$1.2 million in grants to help combat Delaware homelessness

Katherine Banks discusses how Lutheran Community Services helped her avoid homelessness at the LCS office in Wilmington Monday morning. (Mark Eichmann/WHYY)

Katherine Banks discusses how Lutheran Community Services helped her avoid homelessness at the LCS office in Wilmington Monday morning. (Mark Eichmann/WHYY)

Every night in Delaware, about 1,000 people are homeless. About 3,000 people, including children, will be homeless at some point throughout the year, according to the Delaware State Housing Authority.

As part of an ongoing effort to reduce those numbers, state leaders unveiled plans to spend $1.2 million in funding from the Federal Home Loan Bank of Pittsburgh and the authority.

The money will help people like Katherine Banks, who was facing the prospect of becoming homeless when her husband was imprisoned. Banks received aid from Lutheran Community Services, which provides guidance and financial assistance to keep people off the streets. “Everybody needs each other, I’m grateful,” Banks said during an event announcing the new funding at the LCS office in Wilmington.

FHLBank Pittsburgh will provide $700,000 through the Home4Good initiative, and the Delaware State Housing Authority will contribute $500,000 to the effort. The money will fund rapid rehousing efforts as well as homelessness diversion and prevention programs.

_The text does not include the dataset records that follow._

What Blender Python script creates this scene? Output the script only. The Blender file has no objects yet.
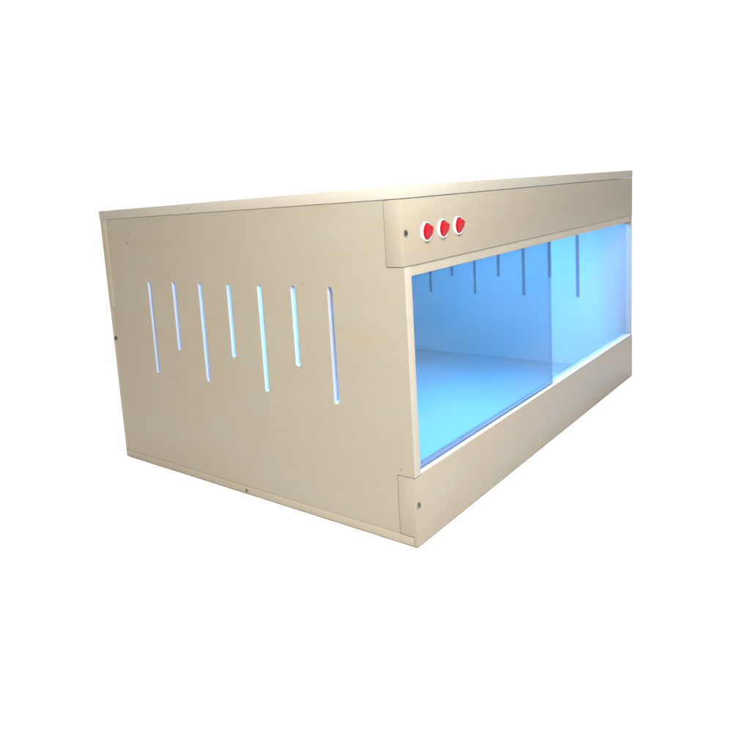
import bpy, bmesh, math, random
from mathutils import Matrix, Vector
random.seed(4)
sc = bpy.context.scene
col = sc.collection

# ---------------------------------------------------------------- measures (metres)
W, D, H = 0.8627, 0.5716, 0.42
TOP = 0.0139          # top board thickness
BOT = 0.0111          # bottom board thickness
TR = 0.0032         # far side board
T = 0.0140            # side board thickness
HZ = 0.3311           # underside of the front header
KZ = 0.0845           # top of the front plinth
FB = 0.0225           # thickness of header and plinth boards
GAP = 0.0006

# ---------------------------------------------------------------- materials
def new_mat(name):
    m = bpy.data.materials.new(name); m.use_nodes = True
    nt = m.node_tree
    return m, nt, nt.nodes['Principled BSDF']

def laminate(name, base, var=0.035, rough=0.42, bump=0.03, coat=0.0, spec=0.16):
    """melamine board: faint cloudy tone, fine fleck and orange-peel bump"""
    m, nt, b = new_mat(name)
    tc = nt.nodes.new('ShaderNodeTexCoord')
    n1 = nt.nodes.new('ShaderNodeTexNoise'); n1.inputs['Scale'].default_value = 7; n1.inputs['Detail'].default_value = 4
    n2 = nt.nodes.new('ShaderNodeTexNoise'); n2.inputs['Scale'].default_value = 420; n2.inputs['Detail'].default_value = 2
    mp = nt.nodes.new('ShaderNodeMapping'); mp.inputs['Scale'].default_value = (1, 1, 3.0)
    nt.links.new(tc.outputs['Object'], mp.inputs['Vector'])
    nt.links.new(mp.outputs['Vector'], n1.inputs['Vector'])
    nt.links.new(tc.outputs['Object'], n2.inputs['Vector'])
    r1 = nt.nodes.new('ShaderNodeValToRGB')
    e = r1.color_ramp.elements
    e[0].position, e[1].position = 0.32, 0.68
    e[0].color = (base[0]*(1+var*.4), base[1]*(1-var), base[2]*(1-var*1.4), 1)
    e[1].color = (base[0]*(1-var*.2), base[1]*(1+var*.6), base[2]*(1+var), 1)
    nt.links.new(n1.outputs['Fac'], r1.inputs['Fac'])
    mx = nt.nodes.new('ShaderNodeMix'); mx.data_type = 'RGBA'; mx.blend_type = 'MULTIPLY'
    mx.inputs['Factor'].default_value = 0.10
    nt.links.new(r1.outputs['Color'], mx.inputs['A']); nt.links.new(n2.outputs['Fac'], mx.inputs['B'])
    nt.links.new(mx.outputs['Result'], b.inputs['Base Color'])
    mr = nt.nodes.new('ShaderNodeMapRange')
    mr.inputs['To Min'].default_value = rough-.06; mr.inputs['To Max'].default_value = rough+.08
    nt.links.new(n1.outputs['Fac'], mr.inputs['Value']); nt.links.new(mr.outputs['Result'], b.inputs['Roughness'])
    bp = nt.nodes.new('ShaderNodeBump'); bp.inputs['Strength'].default_value = bump; bp.inputs['Distance'].default_value = 0.001
    nt.links.new(n2.outputs['Fac'], bp.inputs['Height']); nt.links.new(bp.outputs['Normal'], b.inputs['Normal'])
    b.inputs['Coat Weight'].default_value = coat
    b.inputs['Specular IOR Level'].default_value = spec
    return m

CREAM = (0.306, 0.266, 0.195)
M_board = laminate('cream_melamine', CREAM)
M_board2 = laminate('cream_melamine_base', (0.335, 0.288, 0.21))
M_floor = laminate('melamine_floor_board', (0.315, 0.255, 0.185), var=.06, rough=.36, spec=.5)  # inside floor, more mottled and glossier than the other boards
M_core = laminate('white_board_core', (0.41, 0.43, 0.45), var=.02, rough=.6)
M_edge = laminate('cream_edge_band', (0.375, 0.34, 0.27), var=.03)
M_track = laminate('white_plastic', (0.74, 0.75, 0.76), var=.02, rough=.35)
M_rail = laminate('cream_plastic', (0.36, 0.325, 0.25), var=.02, rough=.38)

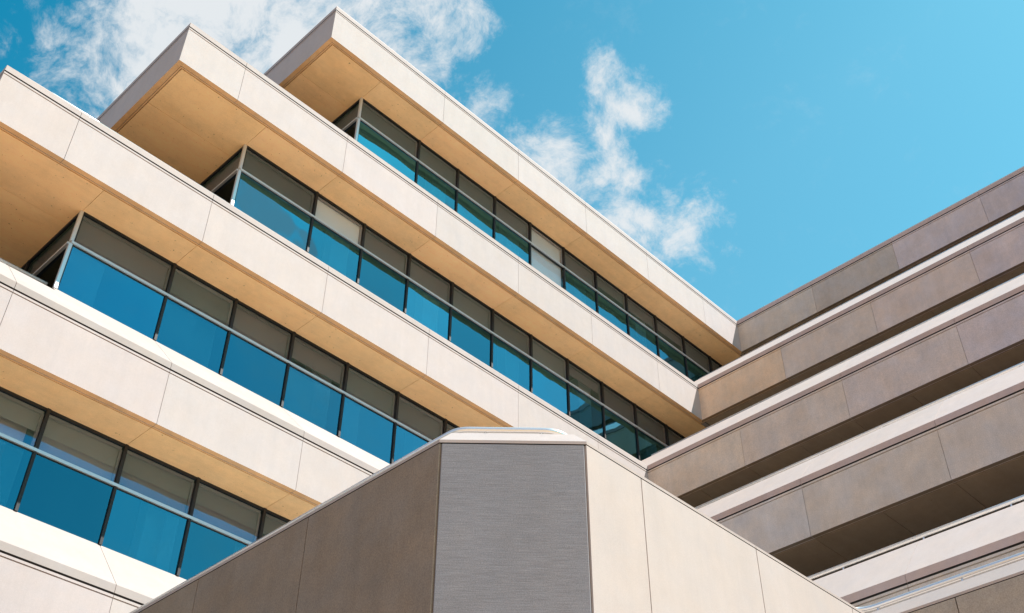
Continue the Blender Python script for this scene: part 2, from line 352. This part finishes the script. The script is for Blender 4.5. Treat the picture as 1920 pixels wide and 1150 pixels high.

“Homelessness is a really complicated and difficult problem,” said Gov. John Carney. “We want to end homelessness for everyone, but it is difficult, and every situation is complicated, so it doesn’t lend itself to specific, global visionary kinds of programs to address every single one.”

In addition to helping shelters assist those facing homelessness, $225,000 will go to the Community Legal Aid Society, Inc. to represent those facing eviction in court. CLASI’s Laura Graham says providing lawyers to keep tenants in their homes is much more cost effective than providing services for those who are evicted.

“It costs us about $1,500 per case to prevent an eviction, however, it costs us $20,000 as a community to care for a family in shelter, to house them, to make up for their missed work wages, their school, and the emotional cost,” Graham said.

Delaware State Housing Authority director Anas Ben Addi said the funding could be renewed for three years. “There is a soft commitment of three years depending on the earnings, so our hope is that this is not one time [funding],” Ben Addi said.

The FHLBank Pittsburgh is a collection of banks from Delaware, Pennsylvania and West Virginia. Using private money, the bank helps lenders provide affordable housing options in the communities where its branches operate. FHLBank uses 10 percent of its net income for affordable housing grants. The cooperative launched the Home4Good program last year.